Phyllis: I tell them to think of the time they were most angry, most embarrassed, most sad, most frightened and write a few sentences about it. Then turn it over to their imaginations and give it wings. Take a very personal event that affected them deeply and learn to use it in a story.

Mel: How would I apply for the Working Writer's Fellowship, which you established with PEN?

Phyllis: I believe you must have had no less than two books published, no more than five, and be in financial need. Then have your editor or a friend nominate you. At the PEN website this is the URL for my Working Writer's fellowship: http://www.pen.org/page.php/prmID/281

Mel: Since the next Alice book comes out this month, what book are you working on now?

Phyllis: Cricket Man. But I don't want to talk about it.

Mel: Phyllis, it's a long way from where we are in submitting or publishing, to where you have gone in your children's writing career; but you have made it shorter for us by your sharing and suggestions. THANK YOU so MUCH for sharing yourself and your writing with us here in the ICL Chat Room. From publishing to censoring, and more, you have given us such a better understanding of the business of writing children's books. Thanks for taking the time from your busy schedule to be with us tonight. We'll be looking for Alice on Her Way this very month of May! And I hope you will be willing to come back again someday, Phyllis, to chat with us further.

Phyllis: Thank you all!

Mel: On the last Thursday of May, May 26, we will welcome Toni Buzzeo to our ICL Chat Room once again. Toni is a children's picture book author whose career burgeoned quickly just a few years ago, so that last year Toni had to retire from her school media director position to devote full time to children's writing. Toni Buzzeo is the author of The Sea Chest, the story of remarkable lighthouse happenings. Toni has also published Dawdle Duckling, and Little Loon and Papa. Just this past January Toni published a sequel to Dawdle Duckling, Ready or Not, Dawdle Duckling. We will catch up with Toni in her busy schedule of writing and visiting schools on May 26. Can you come then, chatsters?
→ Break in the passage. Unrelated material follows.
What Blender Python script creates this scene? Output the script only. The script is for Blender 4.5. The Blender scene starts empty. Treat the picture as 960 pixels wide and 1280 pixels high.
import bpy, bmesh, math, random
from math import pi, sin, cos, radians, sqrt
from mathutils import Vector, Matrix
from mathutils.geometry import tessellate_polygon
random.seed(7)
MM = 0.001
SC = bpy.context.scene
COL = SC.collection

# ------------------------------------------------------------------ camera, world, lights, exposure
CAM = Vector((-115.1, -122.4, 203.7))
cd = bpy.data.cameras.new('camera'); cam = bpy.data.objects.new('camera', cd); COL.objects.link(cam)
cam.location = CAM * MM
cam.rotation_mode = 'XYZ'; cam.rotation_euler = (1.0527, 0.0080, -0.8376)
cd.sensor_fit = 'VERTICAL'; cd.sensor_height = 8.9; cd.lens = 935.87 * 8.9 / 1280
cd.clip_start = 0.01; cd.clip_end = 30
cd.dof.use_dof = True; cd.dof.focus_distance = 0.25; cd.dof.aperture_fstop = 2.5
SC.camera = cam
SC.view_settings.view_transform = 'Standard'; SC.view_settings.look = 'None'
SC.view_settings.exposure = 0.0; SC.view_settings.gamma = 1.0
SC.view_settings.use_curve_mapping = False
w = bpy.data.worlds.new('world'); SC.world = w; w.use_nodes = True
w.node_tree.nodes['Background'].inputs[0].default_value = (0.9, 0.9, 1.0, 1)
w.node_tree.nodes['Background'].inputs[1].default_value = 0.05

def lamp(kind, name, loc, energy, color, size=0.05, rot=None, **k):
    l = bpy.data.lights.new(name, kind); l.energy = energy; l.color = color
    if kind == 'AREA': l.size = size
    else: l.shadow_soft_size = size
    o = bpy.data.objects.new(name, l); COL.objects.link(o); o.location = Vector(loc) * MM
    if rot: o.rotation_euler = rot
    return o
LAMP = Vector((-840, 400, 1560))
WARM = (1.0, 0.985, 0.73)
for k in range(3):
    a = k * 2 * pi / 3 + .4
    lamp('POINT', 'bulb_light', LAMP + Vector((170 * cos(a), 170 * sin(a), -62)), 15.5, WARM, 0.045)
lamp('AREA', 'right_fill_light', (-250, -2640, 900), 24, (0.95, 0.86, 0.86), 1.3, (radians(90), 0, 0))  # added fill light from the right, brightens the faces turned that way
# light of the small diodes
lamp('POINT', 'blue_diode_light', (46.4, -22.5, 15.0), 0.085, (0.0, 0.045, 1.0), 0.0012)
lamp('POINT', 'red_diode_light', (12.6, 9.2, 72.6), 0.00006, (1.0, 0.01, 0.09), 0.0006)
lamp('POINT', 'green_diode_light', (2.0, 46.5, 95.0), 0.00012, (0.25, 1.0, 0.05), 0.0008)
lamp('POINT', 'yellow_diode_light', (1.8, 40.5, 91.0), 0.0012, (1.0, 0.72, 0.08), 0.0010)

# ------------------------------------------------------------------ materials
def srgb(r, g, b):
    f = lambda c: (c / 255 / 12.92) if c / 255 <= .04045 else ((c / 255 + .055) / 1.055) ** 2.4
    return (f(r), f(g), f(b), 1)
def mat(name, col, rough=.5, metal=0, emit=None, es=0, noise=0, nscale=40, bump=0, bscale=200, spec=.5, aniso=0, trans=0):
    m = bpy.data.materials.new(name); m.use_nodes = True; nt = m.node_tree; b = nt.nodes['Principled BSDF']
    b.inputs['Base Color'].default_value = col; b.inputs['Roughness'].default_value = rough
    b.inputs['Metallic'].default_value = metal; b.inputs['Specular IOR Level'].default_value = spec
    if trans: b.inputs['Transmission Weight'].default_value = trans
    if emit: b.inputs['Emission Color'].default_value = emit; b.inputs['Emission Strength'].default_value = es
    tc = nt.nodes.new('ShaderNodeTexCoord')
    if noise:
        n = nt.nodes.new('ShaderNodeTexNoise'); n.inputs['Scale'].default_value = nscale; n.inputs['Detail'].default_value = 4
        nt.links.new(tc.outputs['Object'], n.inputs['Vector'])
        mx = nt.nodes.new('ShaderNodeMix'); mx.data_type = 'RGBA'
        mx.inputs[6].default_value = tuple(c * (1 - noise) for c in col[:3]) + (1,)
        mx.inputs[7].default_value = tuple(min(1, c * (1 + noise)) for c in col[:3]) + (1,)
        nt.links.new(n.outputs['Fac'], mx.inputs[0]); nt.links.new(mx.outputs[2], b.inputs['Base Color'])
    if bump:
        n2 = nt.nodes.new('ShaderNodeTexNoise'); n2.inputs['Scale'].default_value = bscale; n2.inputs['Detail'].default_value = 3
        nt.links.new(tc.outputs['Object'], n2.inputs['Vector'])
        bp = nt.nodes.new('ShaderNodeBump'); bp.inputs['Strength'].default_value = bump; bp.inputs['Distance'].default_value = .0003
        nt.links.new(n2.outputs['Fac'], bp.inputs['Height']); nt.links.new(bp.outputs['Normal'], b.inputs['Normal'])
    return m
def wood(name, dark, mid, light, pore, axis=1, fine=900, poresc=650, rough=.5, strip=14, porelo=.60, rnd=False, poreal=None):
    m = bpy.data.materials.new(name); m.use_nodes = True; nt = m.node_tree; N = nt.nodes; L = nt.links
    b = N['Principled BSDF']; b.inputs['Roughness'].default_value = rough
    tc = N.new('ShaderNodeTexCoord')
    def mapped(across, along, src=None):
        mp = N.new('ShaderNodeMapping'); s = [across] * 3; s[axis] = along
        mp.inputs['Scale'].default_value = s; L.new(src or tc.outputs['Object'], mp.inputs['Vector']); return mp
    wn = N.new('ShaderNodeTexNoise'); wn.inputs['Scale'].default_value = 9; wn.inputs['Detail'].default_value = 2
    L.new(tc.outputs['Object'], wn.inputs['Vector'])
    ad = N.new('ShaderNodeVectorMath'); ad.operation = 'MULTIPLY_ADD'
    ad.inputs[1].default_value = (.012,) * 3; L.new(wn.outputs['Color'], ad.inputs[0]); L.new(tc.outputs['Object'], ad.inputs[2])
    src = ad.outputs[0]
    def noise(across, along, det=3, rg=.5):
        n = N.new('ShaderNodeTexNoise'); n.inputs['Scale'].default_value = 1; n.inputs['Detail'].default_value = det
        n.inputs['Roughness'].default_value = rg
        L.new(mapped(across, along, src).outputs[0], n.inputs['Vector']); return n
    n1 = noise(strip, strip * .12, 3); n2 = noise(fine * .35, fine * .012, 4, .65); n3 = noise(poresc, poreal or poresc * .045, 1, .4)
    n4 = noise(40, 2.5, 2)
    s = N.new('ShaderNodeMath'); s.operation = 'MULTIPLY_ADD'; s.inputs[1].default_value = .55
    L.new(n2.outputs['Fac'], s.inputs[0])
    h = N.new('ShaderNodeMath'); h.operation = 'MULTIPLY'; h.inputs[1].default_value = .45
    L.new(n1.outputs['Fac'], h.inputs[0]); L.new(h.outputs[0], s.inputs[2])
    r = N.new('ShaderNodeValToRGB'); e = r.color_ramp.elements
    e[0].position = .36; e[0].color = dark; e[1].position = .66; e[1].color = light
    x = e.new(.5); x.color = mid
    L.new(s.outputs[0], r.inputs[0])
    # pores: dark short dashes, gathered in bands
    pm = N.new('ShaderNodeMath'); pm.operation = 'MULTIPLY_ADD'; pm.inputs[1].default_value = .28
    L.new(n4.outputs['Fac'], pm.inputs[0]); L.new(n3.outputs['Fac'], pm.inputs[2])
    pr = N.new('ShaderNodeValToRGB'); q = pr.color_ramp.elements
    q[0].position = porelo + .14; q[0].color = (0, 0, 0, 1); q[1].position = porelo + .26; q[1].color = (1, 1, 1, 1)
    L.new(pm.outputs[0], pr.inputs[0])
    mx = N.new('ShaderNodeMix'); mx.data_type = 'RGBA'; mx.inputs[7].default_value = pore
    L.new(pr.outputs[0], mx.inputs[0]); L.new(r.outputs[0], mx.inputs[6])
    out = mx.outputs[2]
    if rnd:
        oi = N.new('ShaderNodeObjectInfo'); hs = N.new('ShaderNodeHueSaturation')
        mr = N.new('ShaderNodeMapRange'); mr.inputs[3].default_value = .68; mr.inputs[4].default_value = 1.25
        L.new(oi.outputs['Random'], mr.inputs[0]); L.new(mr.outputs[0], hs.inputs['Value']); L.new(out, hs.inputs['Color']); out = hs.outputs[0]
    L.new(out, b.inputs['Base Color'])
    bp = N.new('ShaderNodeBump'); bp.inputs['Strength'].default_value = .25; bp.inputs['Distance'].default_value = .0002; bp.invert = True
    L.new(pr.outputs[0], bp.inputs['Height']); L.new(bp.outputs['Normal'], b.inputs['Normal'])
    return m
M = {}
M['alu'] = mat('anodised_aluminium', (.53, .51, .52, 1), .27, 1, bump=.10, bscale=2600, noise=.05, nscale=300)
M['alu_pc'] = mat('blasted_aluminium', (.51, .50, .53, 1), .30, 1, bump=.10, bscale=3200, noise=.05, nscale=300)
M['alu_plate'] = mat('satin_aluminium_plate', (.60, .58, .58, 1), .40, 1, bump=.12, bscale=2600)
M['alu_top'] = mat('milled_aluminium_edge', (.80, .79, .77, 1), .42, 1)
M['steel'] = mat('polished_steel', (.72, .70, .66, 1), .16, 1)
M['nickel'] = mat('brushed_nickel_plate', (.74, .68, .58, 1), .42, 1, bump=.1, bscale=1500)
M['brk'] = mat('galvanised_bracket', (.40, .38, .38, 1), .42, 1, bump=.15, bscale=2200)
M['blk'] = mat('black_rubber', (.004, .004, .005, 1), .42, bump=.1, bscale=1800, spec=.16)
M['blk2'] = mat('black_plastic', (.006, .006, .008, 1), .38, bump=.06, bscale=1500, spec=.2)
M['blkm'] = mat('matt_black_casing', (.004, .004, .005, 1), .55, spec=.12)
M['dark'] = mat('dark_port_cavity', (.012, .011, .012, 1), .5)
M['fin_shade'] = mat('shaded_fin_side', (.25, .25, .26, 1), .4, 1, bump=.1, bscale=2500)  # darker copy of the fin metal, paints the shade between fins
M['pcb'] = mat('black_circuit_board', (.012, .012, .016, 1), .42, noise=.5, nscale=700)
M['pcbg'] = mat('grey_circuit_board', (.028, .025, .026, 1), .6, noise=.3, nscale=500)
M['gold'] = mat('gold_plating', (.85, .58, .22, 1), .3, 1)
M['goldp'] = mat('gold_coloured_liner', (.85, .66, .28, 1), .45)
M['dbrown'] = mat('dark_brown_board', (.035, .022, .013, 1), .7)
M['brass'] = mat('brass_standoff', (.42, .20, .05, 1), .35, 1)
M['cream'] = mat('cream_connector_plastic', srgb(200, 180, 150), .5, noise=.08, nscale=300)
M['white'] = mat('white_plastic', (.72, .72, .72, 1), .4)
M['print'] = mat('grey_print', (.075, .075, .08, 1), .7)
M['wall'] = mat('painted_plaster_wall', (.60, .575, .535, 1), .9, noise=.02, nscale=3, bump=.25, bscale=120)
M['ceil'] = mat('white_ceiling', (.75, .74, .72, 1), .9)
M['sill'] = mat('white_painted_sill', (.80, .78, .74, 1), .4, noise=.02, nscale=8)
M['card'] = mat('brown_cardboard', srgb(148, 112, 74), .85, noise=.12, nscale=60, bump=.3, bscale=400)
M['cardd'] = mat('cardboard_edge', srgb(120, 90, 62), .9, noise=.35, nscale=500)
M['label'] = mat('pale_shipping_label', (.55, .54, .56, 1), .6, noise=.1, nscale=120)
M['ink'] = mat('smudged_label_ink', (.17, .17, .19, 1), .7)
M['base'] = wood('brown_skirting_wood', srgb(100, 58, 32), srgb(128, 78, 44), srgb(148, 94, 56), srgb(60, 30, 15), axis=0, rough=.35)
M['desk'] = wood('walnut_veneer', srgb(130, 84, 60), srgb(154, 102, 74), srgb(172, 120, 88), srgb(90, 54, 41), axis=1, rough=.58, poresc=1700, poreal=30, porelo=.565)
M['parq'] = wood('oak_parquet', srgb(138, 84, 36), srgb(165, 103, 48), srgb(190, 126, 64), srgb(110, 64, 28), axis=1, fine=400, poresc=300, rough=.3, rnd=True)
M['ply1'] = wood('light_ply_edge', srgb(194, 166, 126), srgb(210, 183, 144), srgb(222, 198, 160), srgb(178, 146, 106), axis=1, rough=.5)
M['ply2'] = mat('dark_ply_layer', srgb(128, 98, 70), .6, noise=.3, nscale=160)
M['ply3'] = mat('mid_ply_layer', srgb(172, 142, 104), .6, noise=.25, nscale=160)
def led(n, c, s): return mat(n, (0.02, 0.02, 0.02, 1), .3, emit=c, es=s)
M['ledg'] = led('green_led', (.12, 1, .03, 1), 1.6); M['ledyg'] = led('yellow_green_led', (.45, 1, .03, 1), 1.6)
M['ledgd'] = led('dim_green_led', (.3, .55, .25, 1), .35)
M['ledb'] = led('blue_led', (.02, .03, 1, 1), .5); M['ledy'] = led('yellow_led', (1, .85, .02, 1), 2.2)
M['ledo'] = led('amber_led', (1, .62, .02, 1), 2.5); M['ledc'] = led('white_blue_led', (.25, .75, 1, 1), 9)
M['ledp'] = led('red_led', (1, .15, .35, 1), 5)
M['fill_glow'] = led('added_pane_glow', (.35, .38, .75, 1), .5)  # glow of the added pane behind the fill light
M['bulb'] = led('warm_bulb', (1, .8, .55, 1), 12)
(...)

Mel: Phyllis Reynolds Naylor, WARM THANKS to you again for chatting with us tonight! It's been such a RICH experience for us to sit and chat with you here this evening. All that we write for children, from picture books to young adult novels, will be the better for your having been our guest tonight. We wish you well in your continuing writing for children, and we'll be looking for more of Alice, and books in all the genres you write so successfully in, in the future!

omalizzie: I am in awe of Phyllis Reynolds Naylor—very inspiring chat!

Melanie Cardell: Thanks, Phyllis Reynolds Naylor, for such a great body of work that is so accessible and valuable to young readers! I am a school librarian and I love to steer my readers, especially the thinking ones, to your books!

Phyllis: I'm so pleased.

Mel: GOODNIGHT, EVERYchildren'sWRITER!